-------- Supplied data
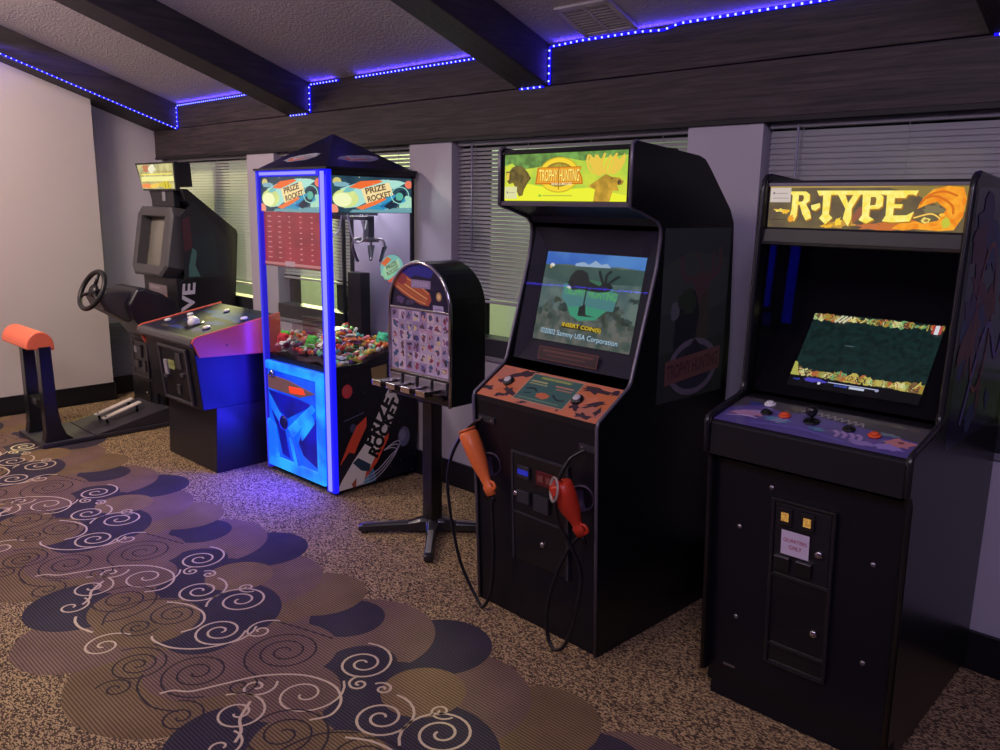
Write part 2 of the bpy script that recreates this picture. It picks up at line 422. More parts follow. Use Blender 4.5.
for s_ in [(-3.069, 1.428, .095, 1.9, .3, 1, CREAM), (-3.362, 1.577, .092, 1.9, .6, 1, CREAM, .009, 1.5), (-2.875, 1.508, .104, 1.9, 2.6, 1, CREAM, .009, 1.3),
           (-2.705, 1.327, .096, 1.9, 5.6, 1, CREAM, .009, 1.4), (-2.96, 1.585, .032, 1.2, 4.6, 1, CREAM, .008, 1.6), (-2.60, 1.437, .050, 1.2, 3.6, -1, CREAM, .008, 1.9, .3),
           (-3.27, 1.49, .030, 1.2, 4.4, -1, CREAM, .009, 1.5), (-3.19, 1.53, .028, 1.2, 1.4, 1, CREAM, .009, 1.5),
           (-3.412, 1.119, .085, 1.5, 1.2, 1, CREAM, .008, 1.4), (-3.294, 1.0, .050, 1.0, .4, 1, CREAM, .008, 1.6), (-3.349, 1.325, .095, 1.3, 5.9, 1, CREAM, .008, 1.5), (-2.904, .977, .064, 1.3, 3.9, -1, CREAM, .008, 1.6, .35),
           (-3.50, 1.235, .048, 1.1, 5.8, 1, CREAM, .009, 1.5),
           (-2.405, 1.425, .130, 2.4, 3.6, 1, DARKY, .007), (-3.216, 1.165, .135, 2.3, 1.0, -1, DARKY, .007), (-2.693, 1.01, .098, 2.4, 1.4, 1, DARKY, .007), (-2.501, 1.136, .114, 2.0, 4.2, 1, DARKY, .007, 1.4),
           (-2.951, 1.265, .10, 2.2, 2.2, -1, DARKY, .007), (-2.951, 1.12, .06, 1.6, 5.2, 1, DARKY, .007), (-2.60, .90, .05, 1.2, 2.2, 1, DARKY, .007), (-2.32, 1.20, .045, 1.1, 0, 1, DARKY, .007), (-2.30, .98, .07, 1.5, 1.0, 1, DARKY, .007),
           (-3.36, 1.78, .0, .1, 0, 1, DARKY, .007)][:-1]:
    swirl(*s_)
for pts, w_, m_ in [([(-3.07, 1.289), (-2.996, 1.335), (-2.899, 1.352), (-2.827, 1.326), (-2.794, 1.277), (-2.80, 1.22)], .009, CREAM), ([(-2.85, 1.13), (-2.807, 1.122), (-2.715, 1.148), (-2.635, 1.225), (-2.602, 1.333), (-2.64, 1.40)], .009, CREAM),
                    ([(-2.47, .99), (-2.455, 1.03), (-2.409, 1.07), (-2.375, 1.16), (-2.325, 1.285), (-2.226, 1.388), (-2.109, 1.424), (-2.018, 1.394), (-1.975, 1.325), (-2.00, 1.26)], .009, CREAM), ([(-3.44, 1.18), (-3.38, 1.11), (-3.32, 1.08), (-3.285, 1.04)], .010, CREAM),
                    ([(-3.20, .985), (-3.16, .968), (-3.10, .965), (-3.03, .985)], .010, CREAM), ([(-2.62, 1.52), (-2.50, 1.56), (-2.36, 1.60)], .007, DARKY), ([(-3.06, 1.03), (-3.15, 1.10), (-3.14, 1.24), (-3.06, 1.33)], .007, DARKY), ([(-2.62, 1.00), (-2.55, .95), (-2.42, .94), (-2.33, .99)], .007, DARKY)]:
    repeats(smooth_path([Vector((x, y, .0007)) for x, y in pts], 7), w_, m_)
struct(fl, 'floor', fix=False)

# ---- walls ---------------------------------------------------------
NX = -6.94          # recessed stretch of the side wall next to the windows
wl = MB(); wl.prism([(YB, 0), (2.53, 0), (2.53, cz(2.53)), (YB, cz(YB))], 'x', XL - .12, XL, PAINT_W); struct(wl, 'wall_left')
wa = MB(); wa.prism([(2.53, 0), (WY + .3, 0), (WY + .3, cz(WY)), (2.53, cz(2.53))], 'x', NX - .12, NX, PAINT_P); struct(wa, 'wall_alcove')
HB = .80            # top of the low wall under the windows
ww = MB()
ww.box(NX, XR, WY, WY + .16, 0, HB, PAINT_P)
ww.box(NX, XR, WY + .02, WY + .16, 1.955, 2.40, PAINT_P)
for x0, x1 in [(NX, NX + .07), (-5.48, -5.12), (-3.675, -3.325), (-1.875, -1.54), (-.07, .27), (1.73, XR)]:
    ww.box(x0, x1, WY, WY + .16, HB, 1.955, PAINT_P)
struct(ww, 'wall_window')
WALLR = mat('dim_room_wall', C(120, 110, 116), .7, noise=.05, nscale=4)
struct(MB().prism([(YB, 0), (WY + .16, 0), (WY + .16, cz(WY)), (YB, cz(YB))], 'x', XR, XR + .1, WALLR), 'wall_right')
struct(MB().box(XL - .12, XR + .1, YB - .1, YB, 0, cz(YB) + .1, WALLR), 'wall_rear')
struct(MB().prism([(YB - .1, cz(YB - .1)), (WY + .2, cz(WY + .2)), (WY + .2, cz(WY + .2) + .1), (YB - .1, cz(YB - .1) + .1)], 'x', XL - .4, XR + .1, CEILM), 'ceiling')
bb = MB(); bb.box(XL, XL + .015, YB, 2.53, 0, .145, BASEB).box(NX, XL + .015, 2.53, 2.545, 0, .145, BASEB); struct(bb, 'baseboard_left', bevel=.004)
bb = MB(); bb.box(NX, XR, WY - .015, WY, 0, .15, BASEB); struct(bb, 'baseboard_window', bevel=.004)
bb = MB(); bb.box(NX, NX + .015, 2.545, WY, 0, .145, BASEB); struct(bb, 'baseboard_alcove', bevel=.004)
# ---- header: rough-sawn boards above the windows
hd = MB()
hd.box(NX, XR, WY - .012, WY + .02, 1.955, 2.165, WOODX).box(NX, XR, WY - .009, WY + .02, 2.169, 2.35, WOODX)
struct(hd, 'trim_1', bevel=.004)
hf = MB(); hf.box(NX, XR, WY - .016, WY + .06, 1.938, 1.955, mat('dark_header_edge', C(30, 26, 32), .6, noise=.1)); struct(hf, 'trim_2')
# ---- rafters
HY = WY - .012
def rafter(n, x0, x1):
    y0 = YB; z = lambda y, d: cz(y) - d
    mb = MB(); mb.prism([(HY, z(HY, .19)), (y0, z(y0, .19)), (y0, z(y0, .0)), (HY, z(HY, .0))], 'x', x0, x1, WOODY)
    struct(mb, 'trim_%d' % n, bevel=.006)
rafter(3, NX, -6.5); rafter(4, -4.895, -4.64); rafter(5, -2.835, -2.64); rafter(6, -.785, -.585); rafter(7, 1.25, 1.45)
# cross beam over the far side of the room, behind the camera
struct(MB().box(XL, XR, -1.62, -1.5, 2.72, 2.95, WOODX), 'trim_8', bevel=.006)

# ---- windows -------------------------------------------------------
FRM = mat('dark_window_frame', C(40, 40, 46), .4, noise=.1)
GLZ = tinted_glass('window_glazing', (.85, .92, .90, 1), .01)
WINS = [(NX + .07, -5.48, -6.08), (-5.12, -3.675, -4.5), (-3.325, -1.875, -3.22), (-1.54, -.07, -.9), (.27, 1.73, 1.0)]
for i, (x0, x1, mx) in enumerate(WINS):
    m = MB()
    m.box(x0, x1, WY + .09, WY + .16, HB, HB + .05, FRM).box(x0, x1, WY + .09, WY + .16, 1.90, 1.955, FRM)
    m.box(x0, x0 + .04, WY + .09, WY + .16, HB, 1.955, FRM).box(x1 - .04, x1, WY + .09, WY + .16, HB, 1.955, FRM)
    m.box(mx - .045, mx + .045, WY + .09, WY + .16, HB, 1.955, FRM)
    o = m.build('window_%d' % (i + 1), None, bevel=.003); o['kind'] = 'structure'
    g = MB().box(x0 + .03, x1 - .03, WY + .125, WY + .129, HB + .03, 1.92, GLZ).build('pane', o)
    s = MB().box(x0, x1, WY - .01, WY + .10, HB, HB + .105, FRM).build('window_rail', o, bevel=.004)
    s = MB().box(x0, x1, WY - .012, WY + .012, HB - .02, HB + .006, mat('sill_lip', C(120, 116, 130), .5, noise=.05)).build('sill', o, bevel=.003)

# blinds
SLAT = mat('blind_slat_vinyl', C(176, 172, 184), .5, noise=.03, nscale=10)
_nt = SLAT.node_tree; _bs = _nt.nodes['Principled BSDF']; _tl = _nt.nodes.new('ShaderNodeBsdfTranslucent'); _tl.inputs[0].default_value = C(200, 196, 200); _mx = _nt.nodes.new('ShaderNodeMixShader'); _mx.inputs[0].default_value = .4
_nt.links.new(_bs.outputs[0], _mx.inputs[1]); _nt.links.new(_tl.outputs[0], _mx.inputs[2]); _nt.links.new(_mx.outputs[0], _nt.nodes['Material Output'].inputs[0])
for i, (x0, x1, mx) in enumerate(WINS):
    tilt = [.80, .70, .74, 1.22, 1.22][i]; zb = [.99, 1.08, 1.085, 1.05, 1.05][i]
    lab = ['pale window blind glowing yellow behind the driving game', 'pale window blind behind the crane machine',
           'grey half-open window blind between the sticker machine and the hunting game', 'closed lavender window blind above the space shooter cabinet',
           'closed lavender window blind past the last pillar, outside the picture'][i]
    cx = (x0 + x1) / 2; y = WY + .05
    t = thing('window_blind', lab, 'blind', (cx, y, zb), 0, 'horizontal blinds in the windows')
    MB().box(x0 + .012, x1 - .012, y - .018, y + .018, 1.915, 1.938, SLAT).build('head_rail', t, bevel=.003)
    m = MB(); n = int((1.91 - zb - .02) / .021)
    for k in range(n):
        z = 1.905 - (k + .5) * .021; c, s = math.cos(tilt) * .0125, math.sin(tilt) * .0125
        m.add([(x0 + .012, y - c, z - s), (x1 - .012, y - c, z - s), (x1 - .012, y, z + .0012), (x0 + .012, y, z + .0012), (x1 - .012, y + c, z + s), (x0 + .012, y + c, z + s)],
              [(0, 1, 2, 3), (3, 2, 4, 5)], SLAT)
    m.build('slats', t, fix=False)
    MB().box(x0 + .012, x1 - .012, y - .012, y + .012, zb, zb + .015, SLAT).build('bottom_rail', t, bevel=.003)
    m = MB()
    for f in (.10, .36, .63, .90):
        xx = x0 + (x1 - x0) * f; m.box(xx - .001, xx + .001, y - .0145, y - .0135, zb, 1.92, SLAT)
    m.build('ladder_cords', t, fix=False)
    MB().tube([(x0 + .13, y - .024, 1.92), (x0 + .135, y - .024, 1.36)], .005, mat('clear_wand', C(150, 146, 170), .2, noise=.05), seg=6).build('tilt_wand', t)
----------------
Job
Where a line in the material contains "picture", copy that line.

Expected output
Write part 2 of the bpy script that recreates this picture. It picks up at line 422. More parts follow. Use Blender 4.5.
           'closed lavender window blind past the last pillar, outside the picture'][i]